### [The problem]
Begin with the first line below and retype each line exactly through the line containing "t, 'small_lettering', sx=.62)". Any pictures are to be left out.
## Start Information supplied
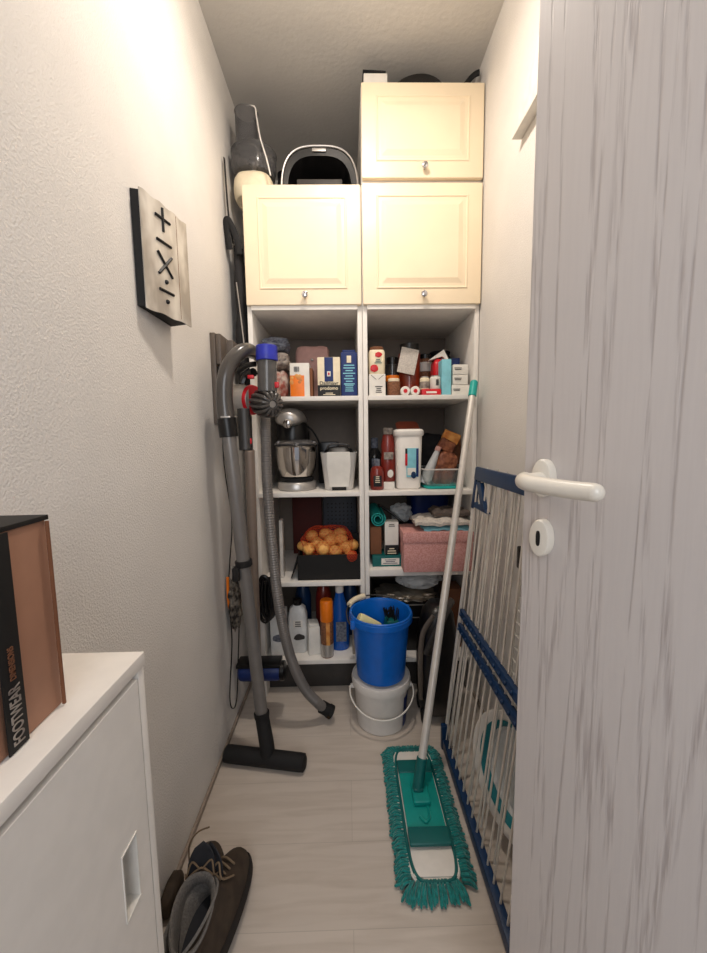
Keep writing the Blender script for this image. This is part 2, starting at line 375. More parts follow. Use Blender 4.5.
# door with a rectangular cut-out for the grip
b = MB(); z0, z1, y0, y1 = .05, .806, .036, .466; ya, yb, za, zb = .408, .437, .535, .622; xa, xb = -.286, -.271
b.bb(xa, xb, y0, ya, z0, z1, bev=0); b.bb(xa, xb, yb, y1, z0, z1, bev=0); b.bb(xa, xb, ya, yb, z0, za, bev=0); b.bb(xa, xb, ya, yb, zb, z1, bev=0)
dd = b.build('door', 'white', t)
b = MB(); b.bb(-.302, -.300, ya, yb, za, zb, bev=0); b.bb(-.3, -.270, ya-.0012, ya+.0002, za, zb, bev=0); b.bb(-.3, -.270, yb-.0002, yb+.0012, za, zb, bev=0)
b.bb(-.3, -.2695, ya-.0012, yb+.0012, za-.0012, za+.0003, bev=0); b.bb(-.3, -.2695, ya-.0012, yb+.0012, zb-.0003, zb+.0012, bev=0)
b.build('grip', 'trimw', dd)

# shoebox standing on end
bx1, by1, bz = -.303, .388, .8335
t = T('shoebox', 'orange-brown footwear box with black band standing on the white shoe cabinet', 'box', (-.36, .27, bz))
R = (0, 0, math.radians(2))
b = MB(); b.box((-.366, .262, bz+.099), (.118, .25, .197), rot=R, bev=.001); b.build('carton', 'cardor', t)
b = MB(); b.box((-.366, .262, bz+.2), (.122, .256, .005), rot=R, bev=.0008); b.box((-.366, .262-.01, bz+.1), (.1215, .012, .199), rot=R, bev=.0004)
b.build('black_band', 'cardblk', t)
b = MB(); b.box((-.3075, .3865, bz+.099), (.003, .0025, .196), rot=R, bev=.0005); b.build('lid_seam', 'brown', t)
b = MB(); b.box((-.3057, .3285, bz+.099), (.0014, .022, .1965), rot=R, bev=.0002); st = b.build('stripe', 'cardblk', t)
RT = Matrix(((0, 0, 1), (0, 1, 0), (-1, 0, 0)))   # placeholder orientation, replaced below
# text reads upwards on the +x face: local x -> +z, local y -> -y... normal +x
RT = Matrix((Vector((0, 0, 1)), Vector((0, -1, 0)), Vector((1, 0, 0)))).transposed()
text('FOOTWEAR', .0165, (-.3042, .3285, bz+.006), RT, 'beigepk', t, 'lettering', sx=.60)
text('DIMENSIONS', .0085, (-.3042, .3285, bz+.066), RT, 'brown', t, 'small_lettering', sx=.62)

t.location.x += .006; t.location.y += -.002
# ------------------------------------------------------------------ wedge sign on the left wall
t = T('wall_sign', 'wedge-shaped silvery wall plaque with plus, minus, times and divide signs', 'wall sign', (XL, .96, 1.40))
A = [(-.4515, .882), (-.434, .887), (-.399, 1.025), (-.4515, 1.045)]
MB().prism([(x, y, 1.402) for x, y in A], (0, 0, .241), bev=.0008).build('box_back', 'cardblk', t)
dv = Vector((-.399+.434, 1.025-.887, 0)); nl = dv.length; dv.normalize(); nv = Vector((dv.y, -dv.x, 0)); o0 = Vector((-.434, .887, 1.40))
def sp(a, h, n=.0): return o0+dv*a+Vector((0, 0, h))+nv*n
b = MB(); rings = []
for i in range(17):
    a = -.004+(nl+.012)*i/16; cv = .003*math.sin(PI*i/16)+.001
    rings.append([sp(a, -.002-.0015*math.sin(i*.9), cv+.0005), sp(a, .245+.002*math.sin(i*1.3), cv+.0005), sp(a, .245+.002*math.sin(i*1.3), cv+.003), sp(a, -.002-.0015*math.sin(i*.9), cv+.003)])
b.loft(rings).build('front_plate', 'sign', t, ang=50)
def sign_part(name, strokes, dots=()):
    b = MB()
    for a0, h0, a1, h1 in strokes:
        b.cyl(sp(a0, h0, .0075), sp(a1, h1, .0075), .0034, seg=6)
    for a, h in dots: b.blob(sp(a, h, .0075), (.011, .009, .011), 0, sub=2)
    b.build(name, 'ink', t)
sign_part('plus_sign', [(.036, .212, .084, .212), (.060, .184, .060, .240-.004)])
sign_part('minus_sign', [(.036, .160, .084, .160)])
sign_part('times_sign', [(.037, .086, .083, .136), (.037, .134, .083, .090)])
sign_part('divide_sign', [(.036, .052, .084, .052)], ((.060, .074), (.060, .030)))
b = MB(); b.cyl(sp(.108, .004, .0055), sp(.108, .243, .0055), .0012, seg=6); b.build('seam', 'brown', t)

# ------------------------------------------------------------------ lamp (above the frame) 
t = T('ceiling_lamp', 'round ceiling lamp above the middle of the pantry', 'lamp', (.03, .97, ZC))
MB().lathe([(.05, 0), (.05, .015), (.03, .03)], (.03, .97, ZC), (0, 0, -1)).build('socket', 'trimw', t)
MB().lathe([(.012, 0), (.014, .01), (.026, .03), (.03, .05), (.024, .07), (.01, .08)], (.03, .97, ZC-.03), (0, 0, -1)).build('bulb', 'lampglow', t)

# ------------------------------------------------------------------ food processor, fryer and things on top
c = Vector((-.352, 1.675, 2.0525))
t = T('food_processor', 'food processor with clear bowl and tall feed chute on top of the left cabinet', 'food processor', c)
b = MB(); b.lathe([(.070, 0), (.078, .012), (.080, .04), (.077, .07), (.068, .088), (.055, .096)], c, sq=3, seg=48); b.build('motor_base', 'cream', t)
b = MB(); b.lathe([(.060, .096), (.080, .100), (.087, .13), (.089, .178), (.086, .178), (.078, .106), (.055, .099)], c, capb=False, capt=False, seg=40); b.build('bowl', 'smoke', t)
b = MB(); b.lathe([(.0895, .176), (.091, .186), (.078, .198), (.03, .203)], c, capb=False, seg=40); b.build('bowl_lid', 'smoke', t)
cc = c+Vector((-.022, -.01, .196))
b = MB(); b.lathe([(.046, 0), (.044, .132), (.047, .138), (.042, .140), (.040, .13), (.041, .0)], cc, capb=False, capt=False, seg=36); b.build('feed_chute', 'smoke', t)
b = MB(); b.lathe([(.012, .10), (.012, .16), (.03, .165), (.012, .17)], c); b.build('spindle', 'white', t)
b = MB()
for k in range(3): b.box(c+Vector((.03*math.cos(k*2.1), .03*math.sin(k*2.1), .12+.018*k)), (.06, .012, .002), rot=(0, .2, k*2.1), bev=0)
b.build('blade', 'steel', t)
pt = [cc+Vector((.01, -.03, .143)), cc+Vector((.040, -.035, .136)), cc+Vector((.049, -.045, .09)), cc+Vector((.065, -.07, 0)), cc+Vector((.088, -.085, -.08)), cc+Vector((.103, -.09, -.145))]
b = MB(); b.tube(pt, .0028, 8); b.build('cord', 'white', t)
c = Vector((-.243, 1.73, 2.053))
t = T('glass_jar', 'small dark-lidded glass jar between food processor and black fryer', 'jar', c)
MB().lathe([(.026, 0), (.028, .01), (.028, .11), (.024, .13)], c).build('glass', 'glassd', t)
MB().lathe([(.026, .13), (.027, .15), (.022, .152)], c).build('lid', 'black', t)
# black arched appliance
c = Vector((-.089, 1.74, 2.053))
t = T('hot_air_fryer', 'black hooded kitchen appliance with pale rim on top of the left cabinet', 'appliance', c)
def arch(rx, rz, n=28, y=0, p=3.1, zoff=0):
    out = []
    for k in range(n+1):
        a = PI*k/n; ca, sa = math.cos(a), math.sin(a); q = (abs(ca)**p+abs(sa)**p)**(-1/p)
        out.append(c+Vector((rx*q*ca, y, zoff+rz*q*sa)))
    return out
b = MB(); rr = []
for y, k in ((-.10, .93), (-.09, .985), (0, 1), (.14, .96), (.16, .85)): rr.append(arch(.158*k, .205*k, y=y))
b.loft(rr, capb=False)
rr = [arch(.158*.93, .205*.93, y=-.10), arch(.128, .165, y=-.097), arch(.115, .145, y=-.03), arch(.1, .12, y=.03)]
b.loft(rr, capb=False); b.build('housing', 'black', t)
b = MB(); p = arch(.152, .199, y=-.1, n=36); b.tube(p[3:-3], .004, 8, 2); b.build('rim', 'silver', t)
b = MB(); b.lathe([(.085, 0), (.09, .03), (.085, .09), (.05, .1)], c+Vector((0, .0, .01)), seg=40, sy=.6); b.build('inner_drum', 'dgrey', t)
b = MB(); b.box(c+Vector((0, -.103, .182)), (.055, .006, .012), bev=.002); b.build('badge', 'silver', t)
b = MB(); b.bb(c.x-.09, c.x+.09, c.y-.105, c.y-.085, c.z+.001, c.z+.075, bev=.004); b.build('front_sill', 'dgrey', t)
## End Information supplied
### [The answer]
Keep writing the Blender script for this image. This is part 2, starting at line 375. More parts follow. Use Blender 4.5.
# door with a rectangular cut-out for the grip
b = MB(); z0, z1, y0, y1 = .05, .806, .036, .466; ya, yb, za, zb = .408, .437, .535, .622; xa, xb = -.286, -.271
b.bb(xa, xb, y0, ya, z0, z1, bev=0); b.bb(xa, xb, yb, y1, z0, z1, bev=0); b.bb(xa, xb, ya, yb, z0, za, bev=0); b.bb(xa, xb, ya, yb, zb, z1, bev=0)
dd = b.build('door', 'white', t)
b = MB(); b.bb(-.302, -.300, ya, yb, za, zb, bev=0); b.bb(-.3, -.270, ya-.0012, ya+.0002, za, zb, bev=0); b.bb(-.3, -.270, yb-.0002, yb+.0012, za, zb, bev=0)
b.bb(-.3, -.2695, ya-.0012, yb+.0012, za-.0012, za+.0003, bev=0); b.bb(-.3, -.2695, ya-.0012, yb+.0012, zb-.0003, zb+.0012, bev=0)
b.build('grip', 'trimw', dd)

# shoebox standing on end
bx1, by1, bz = -.303, .388, .8335
t = T('shoebox', 'orange-brown footwear box with black band standing on the white shoe cabinet', 'box', (-.36, .27, bz))
R = (0, 0, math.radians(2))
b = MB(); b.box((-.366, .262, bz+.099), (.118, .25, .197), rot=R, bev=.001); b.build('carton', 'cardor', t)
b = MB(); b.box((-.366, .262, bz+.2), (.122, .256, .005), rot=R, bev=.0008); b.box((-.366, .262-.01, bz+.1), (.1215, .012, .199), rot=R, bev=.0004)
b.build('black_band', 'cardblk', t)
b = MB(); b.box((-.3075, .3865, bz+.099), (.003, .0025, .196), rot=R, bev=.0005); b.build('lid_seam', 'brown', t)
b = MB(); b.box((-.3057, .3285, bz+.099), (.0014, .022, .1965), rot=R, bev=.0002); st = b.build('stripe', 'cardblk', t)
RT = Matrix(((0, 0, 1), (0, 1, 0), (-1, 0, 0)))   # placeholder orientation, replaced below
# text reads upwards on the +x face: local x -> +z, local y -> -y... normal +x
RT = Matrix((Vector((0, 0, 1)), Vector((0, -1, 0)), Vector((1, 0, 0)))).transposed()
text('FOOTWEAR', .0165, (-.3042, .3285, bz+.006), RT, 'beigepk', t, 'lettering', sx=.60)
text('DIMENSIONS', .0085, (-.3042, .3285, bz+.066), RT, 'brown', t, 'small_lettering', sx=.62)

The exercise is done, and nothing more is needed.